Data:

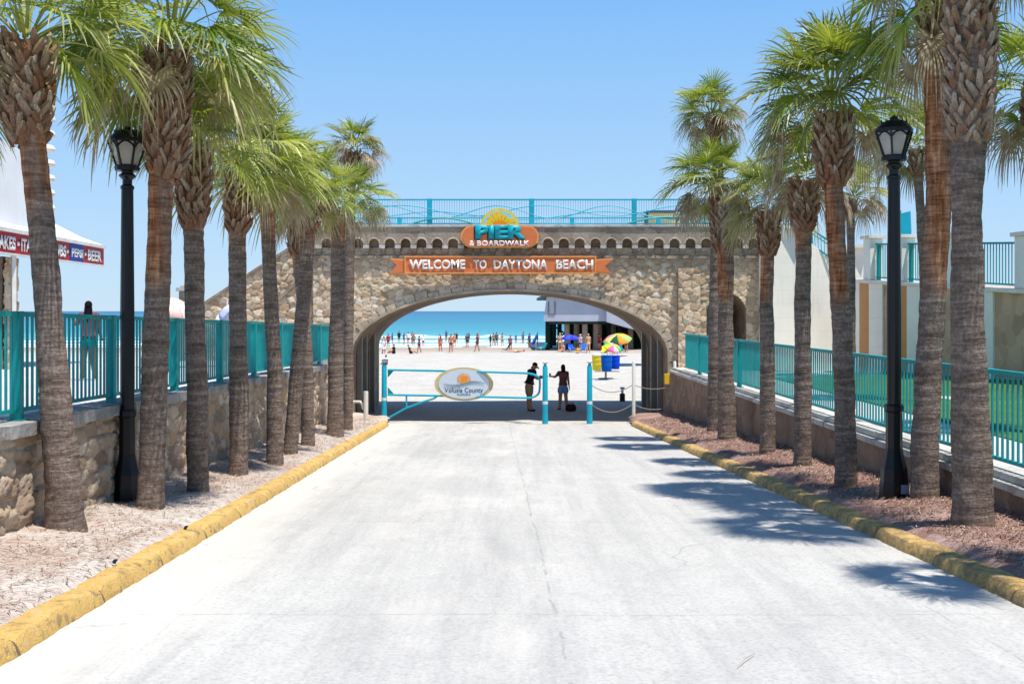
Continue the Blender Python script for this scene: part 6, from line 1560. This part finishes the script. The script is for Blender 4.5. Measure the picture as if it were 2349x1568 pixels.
def barrel(label, x, ytop, ybot, wpx, D, rgb, lid=None):
    c = P(x, ybot, D); k = D/F; e = empty('trash_barrel', label, 'barrel', 'bins hung on a post', c); H = (ybot-ytop)*k; r_ = wpx/2*k
    mb = MB(); mb.lathe([(r_*.84, 0), (r_*.88, .03), (r_*.92, H*.33), (r_*.96, H*.34), (r_*.95, H*.37), (r_*.97, H*.66), (r_*1.01, H*.67), (r_*.99, H*.70), (r_, H-.03), (r_*1.05, H-.02), (r_*1.04, H), (r_*.93, H-.01), (r_*.88, H-.12)], n=18)
    mb.build('drum', mat_cloth(rgb), e, smooth=True, angle=50)
    mb = MB()
    if lid: mb.lathe([(r_*1.04, H+.002), (r_*1.0, H+.06), (r_*.5, H+.12), (.02, H+.13)], n=16); mb.build('lid', mat_cloth(lid), e, smooth=True, angle=50)
    else: mb.lathe([(r_*.90, H-.10), (.02, H-.11)], n=16); mb.build('liner', mat_cloth((20, 24, 40)), e)
barrel('yellow trash barrel, left of the blue ones, with a pale lid', 1369, 815, 849, 23, 57., (232, 205, 50), (214, 224, 226))
barrel('blue trash barrel on the post, front one of the two', 1391, 815, 851, 26, 56.2, (8, 88, 178))
barrel('blue trash barrel at the right with a light patch', 1411, 815, 846, 21, 57., (10, 70, 200))
e = empty('barrel_stand', 'short post on a round base carrying the blue barrels', 'stand', None, P(1389, 868, 57)); k = 57/F
mb = MB(); mb.lathe([(.42, -.1), (.42, .03), (.05, .05)], n=20); mb.build('base', M['black_iron'], e)
mb = MB(); mb.tube([(0, 0, 0), (0, 0, 18*k)], .06, 8); mb.box(-.6, .75, -.1, .1, 17*k-.03, 17*k+.01); mb.build('post', M['piling'], e)
e = empty('marker_post', 'short pale post with a dark foot on the sand right of the turquoise post', 'post', None, P(1427, 917, 41.0)); k = 41/F
mb = MB(); mb.lathe([(.11, -.1), (.11, .24), (.08, .26)], n=12); mb.build('foot_block', M['black_iron'], e); mb = MB(); mb.lathe([(.05, .26), (.05, .42), (.10, .44), (.10, .50), (.02, .52)], n=12); mb.build('shaft', M['white_paint'], e)
# small debris on the drive and strips
for (x, y, lab) in ((428, 1212, 'dark dry seed husk on the pale strip beside the left kerb'), (265, 1290, 'small dark stick stump by the left kerb near the camera')):
    p = foot(x-4, y); mb = MB(); r_ = random.Random(x); mb.tube([p, p+Vector((.01, 0, .02)), p+Vector((.03, .01, .03))], [.018, .016, .006], 6); tag(mb.build('dry_husk', M['pilingdk'], smooth=True), lab, 'debris')
p = P(1685, 1520, 6.6); a = Vector((1.40, 6.45, road_z(6.45)+.035)); b = Vector((1.58, 6.75, road_z(6.75)+.035)); mb = MB(); mb.tube([a, (a+b)/2+Vector((.0, .0, .012)), b], [.002, .003, .002], 5); tag(mb.build('twig', M['piling']), 'thin dry twig lying on the pale concrete near the camera', 'twig')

Objective:
Quote the listing above in full, except for the pictures.

Answer for this exercise:
Continue the Blender Python script for this scene: part 6, from line 1560. This part finishes the script. The script is for Blender 4.5. Measure the picture as if it were 2349x1568 pixels.
def barrel(label, x, ytop, ybot, wpx, D, rgb, lid=None):
    c = P(x, ybot, D); k = D/F; e = empty('trash_barrel', label, 'barrel', 'bins hung on a post', c); H = (ybot-ytop)*k; r_ = wpx/2*k
    mb = MB(); mb.lathe([(r_*.84, 0), (r_*.88, .03), (r_*.92, H*.33), (r_*.96, H*.34), (r_*.95, H*.37), (r_*.97, H*.66), (r_*1.01, H*.67), (r_*.99, H*.70), (r_, H-.03), (r_*1.05, H-.02), (r_*1.04, H), (r_*.93, H-.01), (r_*.88, H-.12)], n=18)
    mb.build('drum', mat_cloth(rgb), e, smooth=True, angle=50)
    mb = MB()
    if lid: mb.lathe([(r_*1.04, H+.002), (r_*1.0, H+.06), (r_*.5, H+.12), (.02, H+.13)], n=16); mb.build('lid', mat_cloth(lid), e, smooth=True, angle=50)
    else: mb.lathe([(r_*.90, H-.10), (.02, H-.11)], n=16); mb.build('liner', mat_cloth((20, 24, 40)), e)
barrel('yellow trash barrel, left of the blue ones, with a pale lid', 1369, 815, 849, 23, 57., (232, 205, 50), (214, 224, 226))
barrel('blue trash barrel on the post, front one of the two', 1391, 815, 851, 26, 56.2, (8, 88, 178))
barrel('blue trash barrel at the right with a light patch', 1411, 815, 846, 21, 57., (10, 70, 200))
e = empty('barrel_stand', 'short post on a round base carrying the blue barrels', 'stand', None, P(1389, 868, 57)); k = 57/F
mb = MB(); mb.lathe([(.42, -.1), (.42, .03), (.05, .05)], n=20); mb.build('base', M['black_iron'], e)
mb = MB(); mb.tube([(0, 0, 0), (0, 0, 18*k)], .06, 8); mb.box(-.6, .75, -.1, .1, 17*k-.03, 17*k+.01); mb.build('post', M['piling'], e)
e = empty('marker_post', 'short pale post with a dark foot on the sand right of the turquoise post', 'post', None, P(1427, 917, 41.0)); k = 41/F
mb = MB(); mb.lathe([(.11, -.1), (.11, .24), (.08, .26)], n=12); mb.build('foot_block', M['black_iron'], e); mb = MB(); mb.lathe([(.05, .26), (.05, .42), (.10, .44), (.10, .50), (.02, .52)], n=12); mb.build('shaft', M['white_paint'], e)
# small debris on the drive and strips
for (x, y, lab) in ((428, 1212, 'dark dry seed husk on the pale strip beside the left kerb'), (265, 1290, 'small dark stick stump by the left kerb near the camera')):
    p = foot(x-4, y); mb = MB(); r_ = random.Random(x); mb.tube([p, p+Vector((.01, 0, .02)), p+Vector((.03, .01, .03))], [.018, .016, .006], 6); tag(mb.build('dry_husk', M['pilingdk'], smooth=True), lab, 'debris')
p = P(1685, 1520, 6.6); a = Vector((1.40, 6.45, road_z(6.45)+.035)); b = Vector((1.58, 6.75, road_z(6.75)+.035)); mb = MB(); mb.tube([a, (a+b)/2+Vector((.0, .0, .012)), b], [.002, .003, .002], 5); tag(mb.build('twig', M['piling']), 'thin dry twig lying on the pale concrete near the camera', 'twig')